Denial is etched in our memory and cultural ethos. Even today we are not willing to admit that the majority of Indian Muslims did not migrate to the Land of the Pure. And that we mistreated the Bengalis. We are also in denial about the ever-growing crop of suicide bombers and how sectarianism has penetrated our society over the last three years.

CHUP! – Changing Up Pakistan commented on persecution of Ahamdis-

It is not surprising that conservative religious clerics and figures spew intolerance and prejudice, peddling the idea that Islam is under attack to further their own power agenda. But it is frankly despicable that we continue to cower to those voices. It happened in 1973, when the Ahmadis were declared “non-Muslims” by the state, and it happened again in 1984, when they were legally barred from proselytizing or identifying themselves as Muslims.

Born in 1948 in the Pakistan town of Rawalpindi, Ahmed Rashid experts on the Taliban, commented on Pakistan :-

In recent years there has been a strong increase in the "Talibanisation" of Pakistani society.
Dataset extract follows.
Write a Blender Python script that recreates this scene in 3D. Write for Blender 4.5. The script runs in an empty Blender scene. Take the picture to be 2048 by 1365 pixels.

Even in the big cities, like my hometown of Lahore. Young madrassa (i.e. Islamic school) graduates make the law in the streets, attacking representatives of other lifestyles and forcing young women to veil themselves. Naturally there is still a strong urban middle class, but it is suffering more and more from Pakistan's decline and pressure from the militants. I doubt that the militants are currently in a position to force their stone-age ideas on the urban centres, but the lack of resistance is certainly alarming.